I know it's a great deal, but I don't have $10M.  Jim, the richest man in town, has the money and can do the deal  He reaps the benefit of the below market price.
Or, suppose a new Mayor and Town Board are elected, and Jim is their major campaign contributor.  There is no financial crisis, but the new Mayor pronounces himself all about “privatization” and so before the new drapes are installed in his office, he calls Jim and as a thank you, cuts a secret deal with him—no outside bidding, and the same steeply discounted price ($10M for the $15M building.)
To me, as a citizen, the first example is just the way life is.  Jim is rich, I’m not, the town has an immediate need, and, as my late father used to say “money comes to money.”  I don’t see either a political or moral dilemma.  The second example I find outrageous.  High-roller Jim buys a few politicians and, in return, gets a huge gift of public assets that could have been used for roads, schools, sanitation and cops.
My economist friend, however, in viewing it purely from a professional perspective, didn’t agree.  Even a corrupt bargain was not, in and of itself, problematic. “So what? It's just a transfer. The city used to have the building, now the financier has it.  It doesn't change the level of output, just the distribution.”
As you might have expected, I reacted to this. I wondered if this was simply a public/private thing (and he was a good capitalist) so I reimagined the situation as my personal property company selling the building to Jim on the below market terms, after Jim bought a very expensive convertible for my supposedly loyal manager.  In an excess of understatement, I added I would be very irritated.
Again, while he understood the irritation, as a professional, he was unmoved: “Pareto improvement or loss. This is neither, it’s just redistribution.”  My problem was one of psychology and political science, not of numbers.
So, what do ostensibly soulless economists care about? “(T)he worst part of political influence by the rich is value destroying corruption.  For instance, suppose he's allowed to demolish the building and construct a 100-story condo where it doesn't belong. Then society as a whole is worse off--the benefit the developer derives is less than the social cost. It's Pareto loss.”
“Value-destroying corruption.”  Now we have a metaphor we can use.  He’s an economist.  I’m politically oriented.  From that perspective, I would argue that my friend, in claiming the politically motivated sweetheart deal doesn’t, per se, destroy value, may be missing something critical.  
Politics, by definition, creates winners and losers.  But governing shouldn’t be about reward and punishment.  We should expect those who lead us to improve things.  In short, if they are going to put their thumb on the scale in favor of one group, they should do no more than accomplish Pareto efficiency, and optimally, a Pareto Improvement.
Of course, that is (without the Pareto fetish) essentially what they claim they do.  When a Republican pushes for more for the wealthy, he couches it in terms of “job creation.”  Democrats speak more generally about redressing inequality, but the more sophisticated support better education, vocational training, and infrastructure which, in the long run, would give more people the ability to succeed, create and consume.  In effect, parties differ on approach but both are saying essentially the same thing, which roughly translates to “support my pals and it will be good for everyone.”
Except, we all “know” that’s a lie.  These folk really don’t care about everyone, they only care about those people who pull the lever for them, or, more importantly, write them a nice check. Knowledge of that dirty deal that the Mayor did with big-bucks Jim can induce a sort of lawlessness among the general population.  People don't report income, they barter, they pay cash to avoid sales tax, they cut corners.  Instead of fearing moral opprobrium and worse if they are caught, they feel stupid if they obey the rules while everyone else isn’t.  So, that $5M gift to Jim of public assets, even if it’s just at first “re-distribution” can be amplified by a thousand small acts of non-cooperation and become a Pareto Loss.
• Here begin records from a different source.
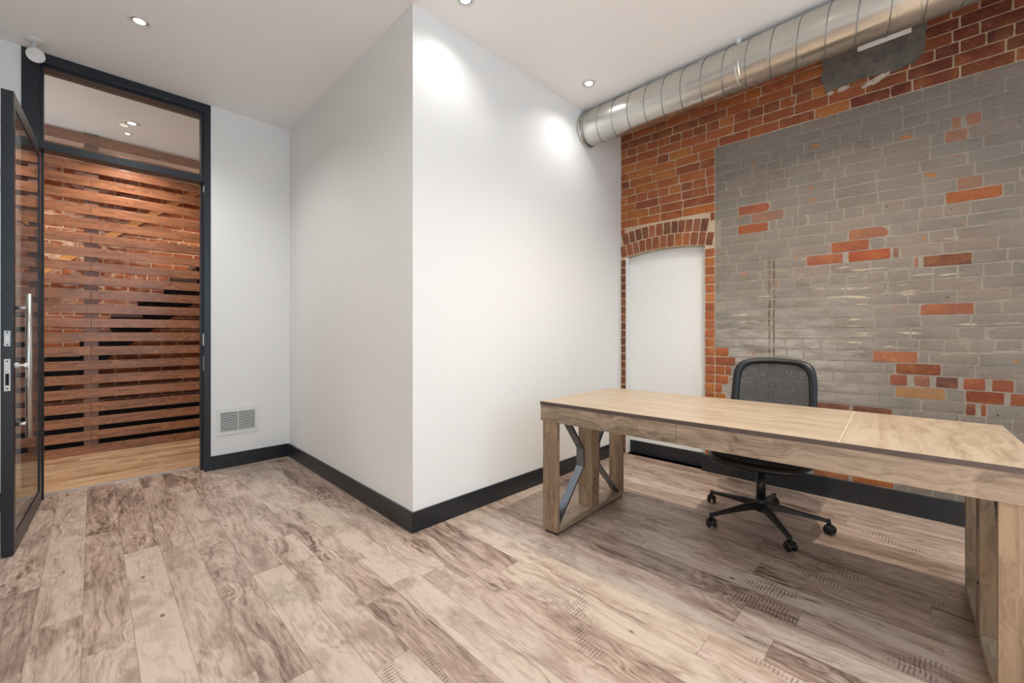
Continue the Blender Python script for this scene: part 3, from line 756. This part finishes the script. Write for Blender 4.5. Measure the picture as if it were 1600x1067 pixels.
downlight(1.85, 0.45, 'recessed ceiling light before the desk, out of the picture', G, LAMP_W*2.1, LAMP_COL)
downlight(1.525, -1.20, 'recessed ceiling light near the rear wall, out of the picture', G, LAMP_W*0.4, LAMP_COL)
downlight(0.203, 1.90, 'recessed ceiling light over the open floor, out of the picture', G, LAMP_W*0.6, LAMP_COL)
downlight(0.203, -0.80, 'recessed ceiling light behind the camera, out of the picture', G, LAMP_W*0.6, LAMP_COL)
G = 'recessed ceiling lights of the corridor'
downlight(0.25, 5.20, 'corridor ceiling light seen through the transom', G, LAMP_W*2.0, HALL_COL)
downlight(0.235, 5.50, 'added small light standing in for a lamp reflection in the transom glass', G, LAMP_W*0.3, HALL_COL, 0.035)  # added small lamp imitates the corridor lamp mirrored in the transom glass
downlight(-0.6, 6.30, 'added, unseen corridor ceiling light above the stairs', G, LAMP_W*1.9, HALL_COL)  # unseen lamps added to light the stairwell behind the slats
downlight(1.0, 6.25, 'added, unseen corridor ceiling light above the upper stairs', G, LAMP_W*1.9, HALL_COL)

# emergency lamp head at the top of the door frame
el = thing('emergency_light', 'small round white emergency lamp head under the ceiling by the door frame', 'emergency light', (-0.270, 4.13, ZC))
bm = bmesh.new(); lathe(bm, [(0.0, 0.0), (0.052, 0.0), (0.052, -0.006), (0.040, -0.012), (0.0, -0.013)], 32); mesh_obj('base', bm, M_white, el, True)
bm = bmesh.new(); tube(bm, [(0, 0, -0.01), (0, -0.005, -0.05), (0.005, -0.03, -0.09)], 0.010, 12); mesh_obj('arm', bm, M_white, el, True)
d = Vector((0.30, -1.0, -0.62)).normalized(); Mh = Matrix.Translation((0.006, -0.045, -0.115)) @ d.to_track_quat('Z', 'X').to_matrix().to_4x4()
bm = bmesh.new(); lathe(bm, [(0.0, -0.030), (0.022, -0.028), (0.040, -0.010), (0.044, 0.008), (0.040, 0.012), (0.036, 0.008)], 30, Mh)
hd = mesh_obj('lamp_head', bm, M_white, el, True)
bm = bmesh.new(); lathe(bm, [(0.0, 0.007), (0.036, 0.006), (0.036, 0.002), (0.0, 0.002)], 26, Mh); mesh_obj('lens', bm, plain('frosted_lens', (0.55, 0.55, 0.52, 1), 0.25, var=0.3, scale=220), hd, True)

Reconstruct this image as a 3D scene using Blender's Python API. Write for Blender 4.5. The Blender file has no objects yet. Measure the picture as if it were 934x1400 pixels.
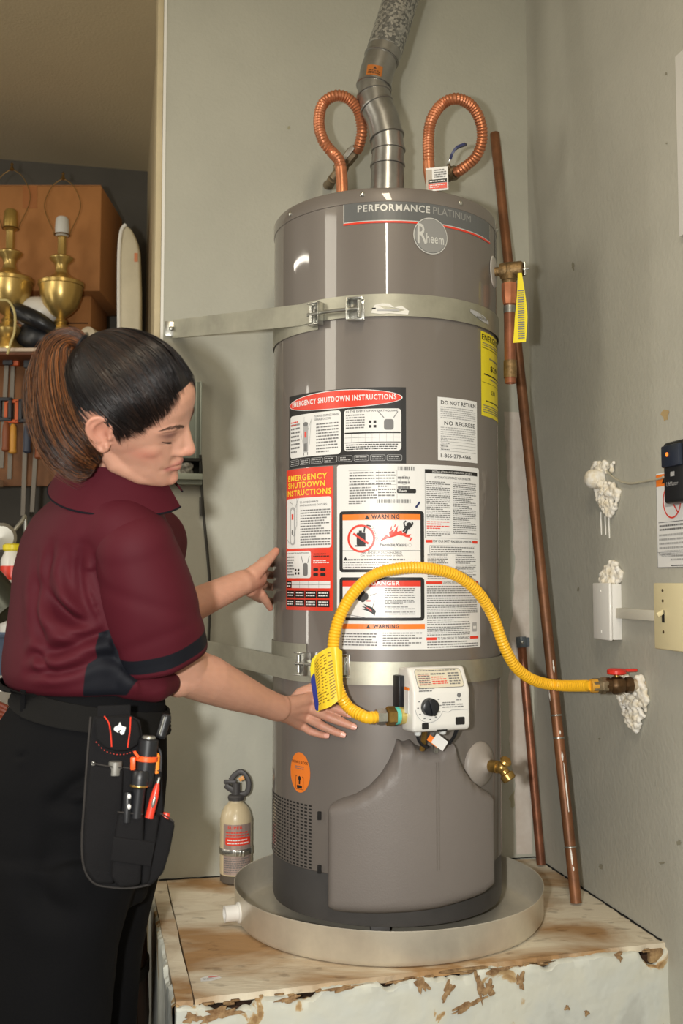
import bpy, bmesh, math, random
import numpy as np
from mathutils import Vector, Matrix
random.seed(7); np.random.seed(7)
S = bpy.context.scene
COL = S.collection
H = 1.175                      # camera height above the floor
FPX, PITCH = 1400.0, 0.0665    # focal length in pixels of the 934x1400 frame, upward tilt
cp, sp = math.cos(PITCH), math.sin(PITCH)
sin, cos, pi = math.sin, math.cos, math.pi

# ---------------------------------------------------------------- camera, light, exposure
cam = bpy.data.cameras.new('camera'); co = bpy.data.objects.new('camera', cam); COL.objects.link(co)
co.location = (0, 0, H); co.rotation_euler = (pi/2 + PITCH, 0, 0)
cam.sensor_fit = 'VERTICAL'; cam.sensor_height = 36; cam.lens = 36
cam.clip_start = .05
cam.dof.use_dof = True; cam.dof.focus_distance = 2.08; cam.dof.aperture_fstop = 5.6
S.camera = co
S.view_settings.view_transform = 'Standard'; S.view_settings.look = 'None'
S.view_settings.gamma = 1; S.view_settings.use_curve_mapping = False
S.view_settings.exposure = 0.0
W = bpy.data.worlds.new('world'); S.world = W; W.use_nodes = True
bg = W.node_tree.nodes['Background']; bg.inputs[0].default_value = (1.0, .92, .78, 1); bg.inputs[1].default_value = .58

def lamp(name, loc, target, power, color, size, sizey=None, shape='DISK', spread=None):
    l = bpy.data.lights.new(name, 'AREA'); l.energy = power; l.color = color; l.shape = shape; l.size = size
    if sizey: l.size_y = sizey
    if spread: l.spread = spread
    o = bpy.data.objects.new(name, l); COL.objects.link(o); o.location = loc
    d = Vector(target) - Vector(loc); o.rotation_euler = d.to_track_quat('-Z', 'Y').to_euler()
    return o
lamp('flash_light', (-.19, -.03, H + .03), (.0, 2.4, H - .35), 17, (1, .98, .93), .07, spread=2.2)
lamp('ceiling_tube_light', (.10, .85, 2.76), (.0, 1.6, 0), 13, (1, .86, .64), .16, .8, 'RECTANGLE')
lamp('garage_bay_tube', (-2.3, .7, 2.45), (.4, 2.3, .9), 22, (1, .93, .78), .6, 1.4, 'RECTANGLE')
lamp('rear_ceiling_tube', (.07, -1.05, 2.76), (.07, -1.05, 0), 20, (1, .95, .84), .09, 1.5, 'RECTANGLE')
lamp('side_ceiling_tube', (-2.9, 2.5, 2.76), (-2.9, 2.5, 0), 12, (1, .93, .8), .09, 1.2, 'RECTANGLE')
lamp('left_window_light', (-2.3, 2.0, 1.45), (.3, 2.4, 1.2), 5, (1, .94, .82), .12, 1.1, 'RECTANGLE')

# ---------------------------------------------------------------- helpers
def ray(x, y):
    a = (x-467)/FPX; b = (700-y)/FPX
    return np.array([a, cp-b*sp, sp+b*cp])
def U(x, y, Y):                # the point seen at pixel x, y lying at depth Y
    r = ray(x, y); p = r*(Y/r[1]); return np.array([p[0], p[1], p[2]+H])
def UZ(x, y, z):               # ... lying at height z
    r = ray(x, y); p = r*((z-H)/r[2]); return np.array([p[0], p[1], z])
HX, HY, HR = .10, 2.32, .254   # heater axis and radius
def CY(x, y, R=HR):            # ... lying on the heater's cylinder: (theta, z)
    r = ray(x, y); a = r[0]**2+r[1]**2; b = -2*(r[0]*HX+r[1]*HY); c = HX*HX+HY*HY-R*R
    d = b*b-4*a*c
    t = (-b-math.sqrt(max(d, 0)))/(2*a); p = r*t
    return math.atan2(p[0]-HX, -(p[1]-HY)), p[2]+H
def cyl(th, z, R=HR): return np.array([HX+R*sin(th), HY-R*cos(th), z])
def PC(x, y, off=0):           # surface point above the heater wall
    th, z = CY(x, y, HR+off); return cyl(th, z, HR+off)
CR = np.array([.503, 2.702, 0]); ub = np.array([-.9771, -.2126, 0]); ur = np.array([.2126, -.9771, 0])
def BW(s, z, d=0): return CR+ub*s+ur*d+np.array([0, 0, z])    # back wall: s metres left of the corner, d out of it
def RW(s, z, d=0): return CR+ur*s+ub*d+np.array([0, 0, z])    # right wall: s metres towards the camera
def UP(x, y, p0, n):           # pixel on the plane through p0 with normal n
    r = ray(x, y); q = np.array(p0)-np.array([0, 0, H]); t = q.dot(n)/r.dot(n); p = r*t
    return p+np.array([0, 0, H])
def onB(x, y, d=0): return UP(x, y, CR+ur*d, ur)
def onR(x, y, d=0): return UP(x, y, CR+ub*d, ub)

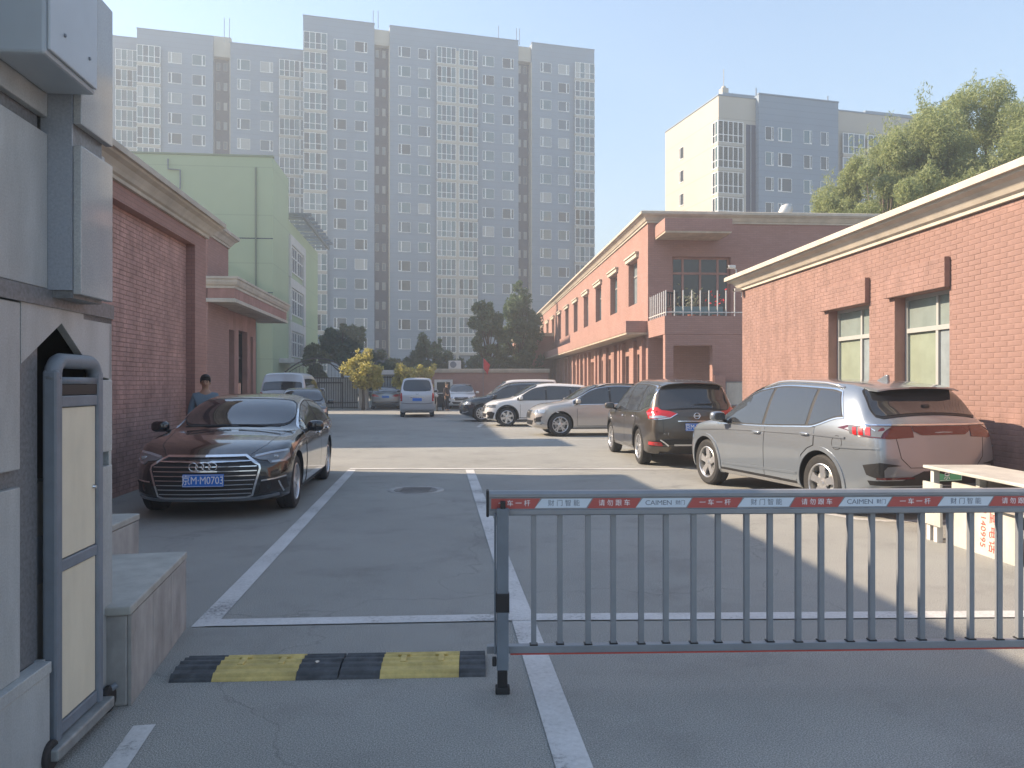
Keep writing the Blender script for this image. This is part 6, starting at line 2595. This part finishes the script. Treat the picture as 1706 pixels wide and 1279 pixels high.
def quick_mesh(name, v, f, m):
    me = bpy.data.meshes.new(name)
    me.vertices.add(len(v))
    me.vertices.foreach_set('co', v.astype(np.float32).ravel())
    me.loops.add(f.size)
    me.loops.foreach_set('vertex_index', f.ravel().astype(np.int32))
    me.polygons.add(len(f))
    me.polygons.foreach_set('loop_start', np.arange(0, f.size, 4, dtype=np.int32))
    me.polygons.foreach_set('loop_total', np.full(len(f), 4, dtype=np.int32))
    me.materials.append(m)
    me.update(calc_edges=True)
    me.validate()
    return me


def tree(name, label, loc, height, crown, leafm, count, size, group=None, cat='tree', trunk_r=0.16, aspect=0.35, twigs=0, droop=0.0, seed=0, fork=0.3, clump=(0.10, 0.22)):
    """crown: list of ellipsoids (dx, dy, zc, rx, ry, rz, n clumps)"""
    rng = np.random.default_rng(seed)
    t = empty(name, (loc[0], loc[1], 0), 0, label, cat, group)
    C_, R_ = [], []
    for (dx, dy, zc, rx, ry, rz, n) in crown:
        for _ in range(n):
            d = rng.normal(size=3)
            d /= np.linalg.norm(d)
            q = d * rng.uniform(0.35, 1.0) ** 0.6
            C_.append((dx + q[0] * rx, dy + q[1] * ry, zc + q[2] * rz))
            R_.append(rng.uniform(*clump) * (rx + ry + rz) / 3 * 1.6)
    C_, R_ = np.array(C_), np.array(R_)
    b = MB()
    zf = height * fork
    b.tube([(0, 0, 0), (0.03 * height * 0.2, 0.02, zf * 0.5), (0, 0, zf), (0.02, 0, height * 0.8)], [trunk_r * 1.25, trunk_r, trunk_r * 0.85, trunk_r * 0.15], 9)
    for i in rng.choice(len(C_), min(len(C_), 16), replace=False):
        z0 = zf + (C_[i][2] - zf) * rng.uniform(0.0, 0.45)
        z0 = max(z0, zf * 0.7)
        p0 = np.array((0, 0, z0))
        p2 = C_[i]
        p1 = (p0 + p2) / 2 + np.array((0, 0, -0.06 * height * 0.3))
        b.tube([p0, p1, p2], [trunk_r * 0.4, trunk_r * 0.25, trunk_r * 0.07], 6)
    b.build('trunk', M['bark'], t, smooth=True)
    v, f = leaves(C_, R_, count, size, aspect, 1.0, droop, rng)
    if twigs:
        # upright leafy shoots breaking the top and side outline
        tv = []
        idx = rng.choice(len(C_), twigs)
        for i in idx:
            base = C_[i] + rng.normal(size=3) * R_[i] * 0.5
            ln = rng.uniform(0.4, 1.2)
            dr = np.array((rng.normal() * 0.25, rng.normal() * 0.25, 1.0))
            dr /= np.linalg.norm(dr)
            m_ = int(ln * 40)
            tt = rng.random(m_) * ln
            pp = base + dr * tt[:, None] + rng.normal(size=(m_, 3)) * 0.07
            a = dr + rng.normal(size=(m_, 3)) * 0.6
            a /= np.linalg.norm(a, axis=1)[:, None]
            c = np.cross(a, rng.normal(size=(m_, 3)))
            c /= np.linalg.norm(c, axis=1)[:, None] + 1e-9
            s = size * rng.uniform(0.6, 1.1, m_)
            a, c = a * s[:, None], c * (s * aspect)[:, None]
            tv.append(np.stack([pp - a, pp + c, pp + a, pp - c], 1).reshape(-1, 3))
        tv = np.concatenate(tv)
        f = np.arange((len(v) + len(tv))).reshape(-1, 4)
        v = np.concatenate([v, tv])
    link('crown', quick_mesh('crown', v, f, leafm), t)
    return t


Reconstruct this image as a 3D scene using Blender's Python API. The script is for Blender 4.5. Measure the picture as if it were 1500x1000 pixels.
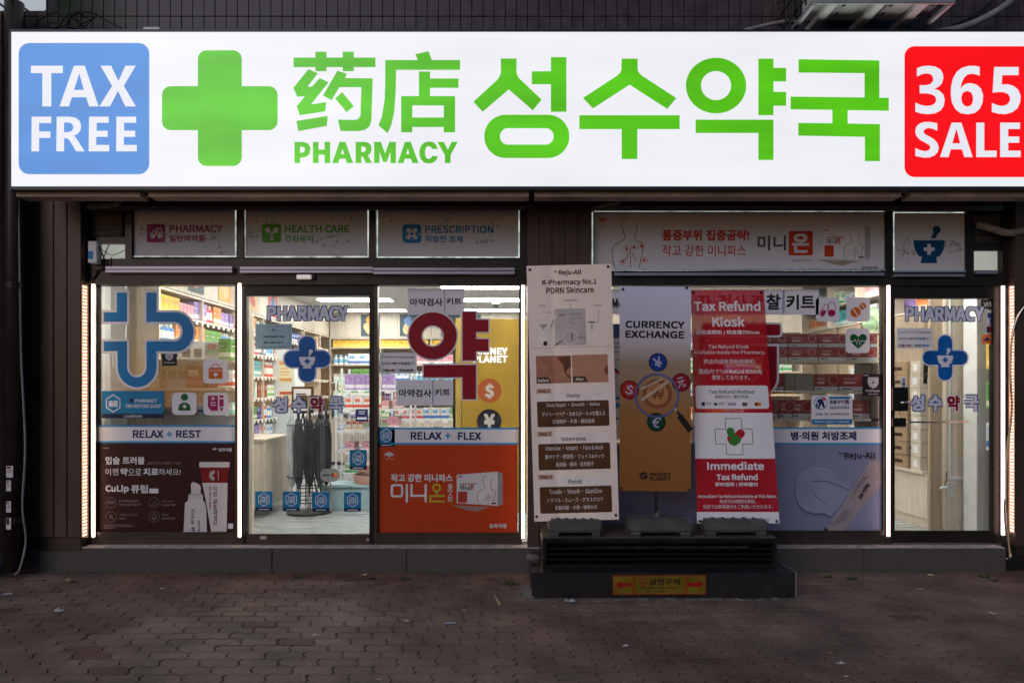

That process seems to be accelerating. One of the real dangers of this constant lurching back and forth between the parties, with wave elections suddenly installing single party-dominance, is that there’s a pent up demand for special favors.   That demand is being met by newly elected politicians taking care of theirs first and always, swiftly and often ruthlessly.

Yet, the spoils system isn’t new by any means.  What seems to have changed is something larger, yet harder to quantify.  It’s a sort of willfulness to take and a deafness to the legitimate concerns of others. 

You saw a hint of this on Tuesday, when Ralph Hall, the 91-year old Texas Congressman, was defeated in the Republican primary by Tea Party candidate John Ratcliffe. Hall’s sins basically boiled down to age and a (perceived) unseemly tendency to be a little too much of a gentlemen.  His leaving closes the door on an era; in January 2015, there will be no more WWII vets in Congress.

If you think that kicking the old coot out the door is something to celebrate, I would suggest you might be wrong.  Because what Hall takes with him is a little bit of the mindfulness that Milton Glaser was talking about last week.  The Greatest Generation had a consciousness that came from shared experience and often painful sacrifice.  Pols and partisans they surely were, but they were also open to other ideas and collaborative solutions.

I’m not an economist, but I feel pretty secure in saying that the passing of their way of thinking will lead to a Pareto Loss.  I don’t think I need to point out who will be the losers.